What is needed ▸
From the first line of the listing below to the line with "R = math.radians", print each line exactly, and nothing more. Leave out the pictures.

Source data ▸
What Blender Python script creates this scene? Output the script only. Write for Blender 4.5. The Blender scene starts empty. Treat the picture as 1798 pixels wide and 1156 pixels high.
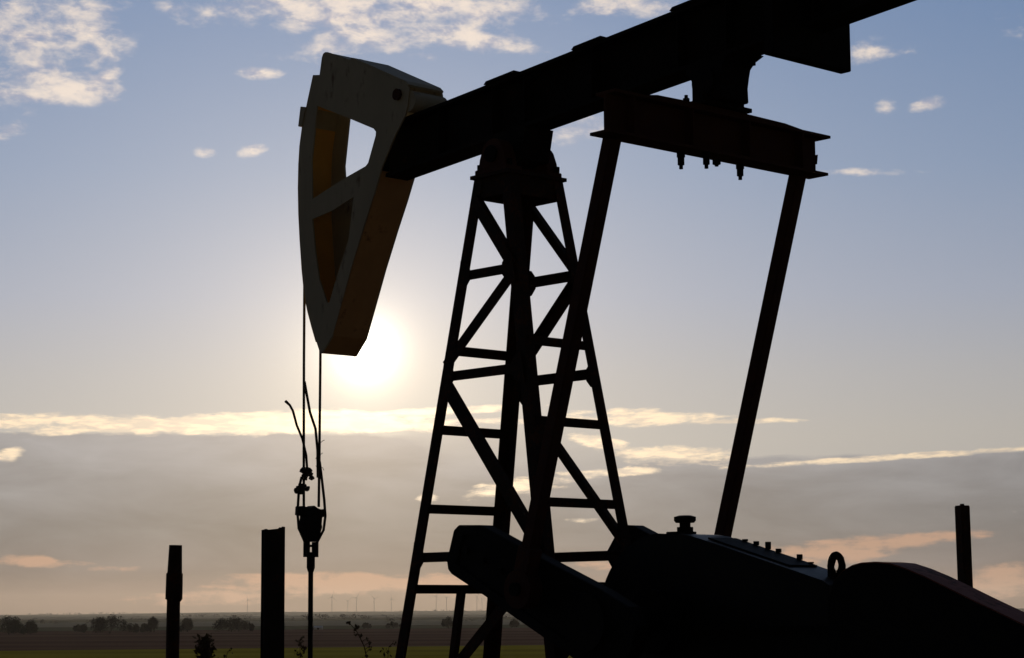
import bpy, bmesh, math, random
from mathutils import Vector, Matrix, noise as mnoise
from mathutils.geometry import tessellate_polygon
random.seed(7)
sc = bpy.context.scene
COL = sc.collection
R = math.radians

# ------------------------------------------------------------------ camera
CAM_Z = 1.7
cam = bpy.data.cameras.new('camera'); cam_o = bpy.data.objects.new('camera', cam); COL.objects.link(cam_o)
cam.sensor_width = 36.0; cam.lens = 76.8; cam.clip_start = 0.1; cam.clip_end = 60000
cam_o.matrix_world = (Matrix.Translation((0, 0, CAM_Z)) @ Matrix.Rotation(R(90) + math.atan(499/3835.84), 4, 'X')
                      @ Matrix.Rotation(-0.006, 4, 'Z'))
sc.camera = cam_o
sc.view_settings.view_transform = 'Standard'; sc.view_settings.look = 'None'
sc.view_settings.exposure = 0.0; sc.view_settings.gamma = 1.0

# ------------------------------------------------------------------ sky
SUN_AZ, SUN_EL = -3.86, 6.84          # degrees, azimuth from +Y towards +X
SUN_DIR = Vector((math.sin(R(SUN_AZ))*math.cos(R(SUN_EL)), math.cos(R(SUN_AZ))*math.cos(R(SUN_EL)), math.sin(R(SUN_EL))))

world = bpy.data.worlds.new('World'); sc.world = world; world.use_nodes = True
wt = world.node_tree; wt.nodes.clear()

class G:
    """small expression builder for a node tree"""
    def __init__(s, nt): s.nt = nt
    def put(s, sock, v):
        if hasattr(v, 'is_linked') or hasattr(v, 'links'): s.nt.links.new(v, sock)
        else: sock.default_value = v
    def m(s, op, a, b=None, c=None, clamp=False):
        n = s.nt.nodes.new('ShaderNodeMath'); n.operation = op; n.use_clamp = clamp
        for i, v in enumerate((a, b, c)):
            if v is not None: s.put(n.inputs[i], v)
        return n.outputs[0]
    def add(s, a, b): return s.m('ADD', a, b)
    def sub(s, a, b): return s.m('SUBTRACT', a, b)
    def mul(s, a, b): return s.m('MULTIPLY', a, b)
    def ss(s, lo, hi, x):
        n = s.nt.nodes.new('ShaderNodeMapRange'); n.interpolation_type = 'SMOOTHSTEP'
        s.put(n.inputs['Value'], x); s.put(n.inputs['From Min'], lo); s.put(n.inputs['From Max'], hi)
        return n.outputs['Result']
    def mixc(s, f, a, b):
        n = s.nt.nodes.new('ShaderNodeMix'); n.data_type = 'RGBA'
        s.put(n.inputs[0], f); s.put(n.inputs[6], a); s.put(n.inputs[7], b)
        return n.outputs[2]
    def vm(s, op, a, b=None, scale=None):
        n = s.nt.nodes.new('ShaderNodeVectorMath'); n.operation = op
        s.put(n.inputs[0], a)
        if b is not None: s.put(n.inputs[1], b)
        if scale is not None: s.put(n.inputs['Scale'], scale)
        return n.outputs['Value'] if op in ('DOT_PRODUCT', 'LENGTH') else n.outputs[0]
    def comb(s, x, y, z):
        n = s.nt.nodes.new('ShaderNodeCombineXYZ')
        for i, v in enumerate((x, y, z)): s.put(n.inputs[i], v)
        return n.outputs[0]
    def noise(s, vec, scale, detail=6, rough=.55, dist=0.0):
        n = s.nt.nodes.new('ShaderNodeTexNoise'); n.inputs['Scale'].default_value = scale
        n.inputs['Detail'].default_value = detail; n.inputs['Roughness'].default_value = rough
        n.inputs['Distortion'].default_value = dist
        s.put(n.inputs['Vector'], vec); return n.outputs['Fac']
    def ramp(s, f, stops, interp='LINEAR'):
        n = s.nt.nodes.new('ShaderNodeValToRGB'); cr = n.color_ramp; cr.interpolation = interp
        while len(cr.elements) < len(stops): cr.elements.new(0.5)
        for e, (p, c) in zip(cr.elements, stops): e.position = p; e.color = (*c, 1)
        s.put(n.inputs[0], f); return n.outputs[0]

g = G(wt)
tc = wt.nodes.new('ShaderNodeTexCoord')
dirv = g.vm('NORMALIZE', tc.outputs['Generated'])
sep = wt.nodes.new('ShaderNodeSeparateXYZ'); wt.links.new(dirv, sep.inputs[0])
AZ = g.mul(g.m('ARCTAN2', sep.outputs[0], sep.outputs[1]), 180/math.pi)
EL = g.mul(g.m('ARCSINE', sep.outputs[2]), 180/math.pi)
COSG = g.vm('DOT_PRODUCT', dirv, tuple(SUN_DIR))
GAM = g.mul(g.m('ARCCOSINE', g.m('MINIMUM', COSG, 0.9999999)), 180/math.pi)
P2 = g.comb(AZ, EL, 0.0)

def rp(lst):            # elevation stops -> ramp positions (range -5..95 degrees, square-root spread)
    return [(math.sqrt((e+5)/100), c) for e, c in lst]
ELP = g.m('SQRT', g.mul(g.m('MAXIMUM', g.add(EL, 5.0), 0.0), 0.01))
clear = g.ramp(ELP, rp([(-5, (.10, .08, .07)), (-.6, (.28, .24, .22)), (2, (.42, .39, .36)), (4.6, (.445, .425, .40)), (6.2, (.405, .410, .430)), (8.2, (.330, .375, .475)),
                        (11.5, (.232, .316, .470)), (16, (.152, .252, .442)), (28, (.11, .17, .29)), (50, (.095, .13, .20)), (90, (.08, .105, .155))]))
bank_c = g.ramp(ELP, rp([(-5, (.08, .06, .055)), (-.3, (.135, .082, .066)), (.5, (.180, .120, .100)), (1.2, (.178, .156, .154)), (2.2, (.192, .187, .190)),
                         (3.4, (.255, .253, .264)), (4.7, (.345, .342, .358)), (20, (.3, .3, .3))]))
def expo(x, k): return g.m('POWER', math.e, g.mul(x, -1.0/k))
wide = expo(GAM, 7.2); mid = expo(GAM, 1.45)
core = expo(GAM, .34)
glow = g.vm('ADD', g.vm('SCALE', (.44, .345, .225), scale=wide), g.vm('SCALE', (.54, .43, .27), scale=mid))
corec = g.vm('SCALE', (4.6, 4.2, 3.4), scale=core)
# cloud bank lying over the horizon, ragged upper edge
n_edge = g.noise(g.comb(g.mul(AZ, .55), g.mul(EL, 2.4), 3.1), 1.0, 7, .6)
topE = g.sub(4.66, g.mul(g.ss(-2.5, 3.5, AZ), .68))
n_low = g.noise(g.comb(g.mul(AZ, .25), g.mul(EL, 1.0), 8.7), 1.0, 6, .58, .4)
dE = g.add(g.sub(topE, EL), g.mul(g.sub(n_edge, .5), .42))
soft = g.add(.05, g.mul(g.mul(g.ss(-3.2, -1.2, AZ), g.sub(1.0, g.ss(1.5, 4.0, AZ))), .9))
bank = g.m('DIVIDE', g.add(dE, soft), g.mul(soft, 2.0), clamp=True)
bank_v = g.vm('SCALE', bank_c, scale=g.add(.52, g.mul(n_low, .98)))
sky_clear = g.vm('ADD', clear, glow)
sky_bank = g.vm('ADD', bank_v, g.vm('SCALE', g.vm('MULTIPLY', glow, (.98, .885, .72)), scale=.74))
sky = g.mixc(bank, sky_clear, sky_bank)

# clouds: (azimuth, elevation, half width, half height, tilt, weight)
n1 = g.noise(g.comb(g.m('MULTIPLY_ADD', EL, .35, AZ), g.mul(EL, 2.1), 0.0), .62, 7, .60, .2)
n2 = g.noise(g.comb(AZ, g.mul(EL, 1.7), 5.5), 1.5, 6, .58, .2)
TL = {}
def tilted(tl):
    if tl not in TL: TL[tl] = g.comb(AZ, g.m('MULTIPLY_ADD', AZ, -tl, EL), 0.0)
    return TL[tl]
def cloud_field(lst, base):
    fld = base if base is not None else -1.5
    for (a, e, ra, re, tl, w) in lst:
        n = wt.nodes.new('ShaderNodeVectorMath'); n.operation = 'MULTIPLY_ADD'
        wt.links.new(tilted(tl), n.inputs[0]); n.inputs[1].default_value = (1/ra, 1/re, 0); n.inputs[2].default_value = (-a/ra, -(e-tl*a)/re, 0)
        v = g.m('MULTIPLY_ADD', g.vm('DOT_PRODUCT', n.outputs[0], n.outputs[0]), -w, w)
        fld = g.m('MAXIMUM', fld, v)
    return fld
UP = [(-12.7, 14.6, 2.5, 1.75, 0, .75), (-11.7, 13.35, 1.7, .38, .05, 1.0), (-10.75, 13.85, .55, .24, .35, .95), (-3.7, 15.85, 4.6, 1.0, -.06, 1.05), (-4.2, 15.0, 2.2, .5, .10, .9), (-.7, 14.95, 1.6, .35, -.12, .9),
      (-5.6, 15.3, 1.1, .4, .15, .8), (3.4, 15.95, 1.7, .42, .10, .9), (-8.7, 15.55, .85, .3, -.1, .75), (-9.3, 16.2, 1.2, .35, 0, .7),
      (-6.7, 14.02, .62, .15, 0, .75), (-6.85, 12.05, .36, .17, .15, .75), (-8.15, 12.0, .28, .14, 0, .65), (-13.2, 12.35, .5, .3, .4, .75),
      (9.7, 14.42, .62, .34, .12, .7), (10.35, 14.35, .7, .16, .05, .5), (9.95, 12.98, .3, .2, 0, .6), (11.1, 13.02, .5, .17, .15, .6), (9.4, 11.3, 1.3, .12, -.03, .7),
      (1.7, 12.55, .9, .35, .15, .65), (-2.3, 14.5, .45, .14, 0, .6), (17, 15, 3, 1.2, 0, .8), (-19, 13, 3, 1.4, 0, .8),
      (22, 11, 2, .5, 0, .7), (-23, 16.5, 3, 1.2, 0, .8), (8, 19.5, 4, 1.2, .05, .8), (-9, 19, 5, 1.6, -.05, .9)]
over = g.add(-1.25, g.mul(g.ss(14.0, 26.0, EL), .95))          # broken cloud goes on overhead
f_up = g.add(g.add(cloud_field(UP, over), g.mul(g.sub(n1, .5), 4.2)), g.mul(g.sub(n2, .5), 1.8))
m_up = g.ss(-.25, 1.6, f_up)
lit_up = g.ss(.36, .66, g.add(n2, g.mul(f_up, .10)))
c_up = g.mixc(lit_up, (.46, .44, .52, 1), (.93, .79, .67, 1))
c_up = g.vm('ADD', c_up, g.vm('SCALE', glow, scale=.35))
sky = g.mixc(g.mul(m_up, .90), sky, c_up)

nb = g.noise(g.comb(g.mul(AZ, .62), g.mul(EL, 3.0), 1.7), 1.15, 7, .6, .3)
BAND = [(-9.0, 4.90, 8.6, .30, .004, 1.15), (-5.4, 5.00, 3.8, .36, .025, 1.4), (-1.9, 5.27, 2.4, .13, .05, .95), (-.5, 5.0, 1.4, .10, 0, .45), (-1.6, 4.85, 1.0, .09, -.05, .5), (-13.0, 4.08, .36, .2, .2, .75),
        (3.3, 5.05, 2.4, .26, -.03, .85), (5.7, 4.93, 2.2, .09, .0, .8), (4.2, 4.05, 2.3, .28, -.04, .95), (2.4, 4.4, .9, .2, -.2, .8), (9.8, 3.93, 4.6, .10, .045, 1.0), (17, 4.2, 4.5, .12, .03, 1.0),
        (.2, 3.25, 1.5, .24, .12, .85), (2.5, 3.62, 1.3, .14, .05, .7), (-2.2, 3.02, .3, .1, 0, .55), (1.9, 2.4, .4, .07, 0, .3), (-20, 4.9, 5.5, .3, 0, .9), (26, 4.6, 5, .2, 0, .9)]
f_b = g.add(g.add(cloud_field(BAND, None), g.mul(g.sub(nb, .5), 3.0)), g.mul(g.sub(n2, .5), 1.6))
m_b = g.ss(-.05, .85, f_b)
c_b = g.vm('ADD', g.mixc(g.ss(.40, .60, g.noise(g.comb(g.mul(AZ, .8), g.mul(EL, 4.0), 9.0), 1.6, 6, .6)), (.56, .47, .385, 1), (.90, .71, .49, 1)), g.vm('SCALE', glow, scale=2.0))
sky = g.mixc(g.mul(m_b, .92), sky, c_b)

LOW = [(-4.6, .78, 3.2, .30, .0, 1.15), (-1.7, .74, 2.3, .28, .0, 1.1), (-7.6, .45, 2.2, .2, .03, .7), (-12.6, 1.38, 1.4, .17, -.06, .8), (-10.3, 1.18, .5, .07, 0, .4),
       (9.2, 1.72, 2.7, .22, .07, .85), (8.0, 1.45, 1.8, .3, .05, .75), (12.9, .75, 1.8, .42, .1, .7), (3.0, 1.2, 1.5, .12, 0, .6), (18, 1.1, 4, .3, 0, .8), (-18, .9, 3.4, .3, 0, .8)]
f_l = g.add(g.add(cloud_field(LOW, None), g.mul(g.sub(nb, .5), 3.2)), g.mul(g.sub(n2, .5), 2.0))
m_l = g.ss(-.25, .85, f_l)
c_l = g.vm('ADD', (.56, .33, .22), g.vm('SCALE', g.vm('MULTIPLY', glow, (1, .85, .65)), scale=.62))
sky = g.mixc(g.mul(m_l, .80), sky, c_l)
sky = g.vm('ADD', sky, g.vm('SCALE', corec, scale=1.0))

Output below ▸
What Blender Python script creates this scene? Output the script only. Write for Blender 4.5. The Blender scene starts empty. Treat the picture as 1798 pixels wide and 1156 pixels high.
import bpy, bmesh, math, random
from mathutils import Vector, Matrix, noise as mnoise
from mathutils.geometry import tessellate_polygon
random.seed(7)
sc = bpy.context.scene
COL = sc.collection
R = math.radians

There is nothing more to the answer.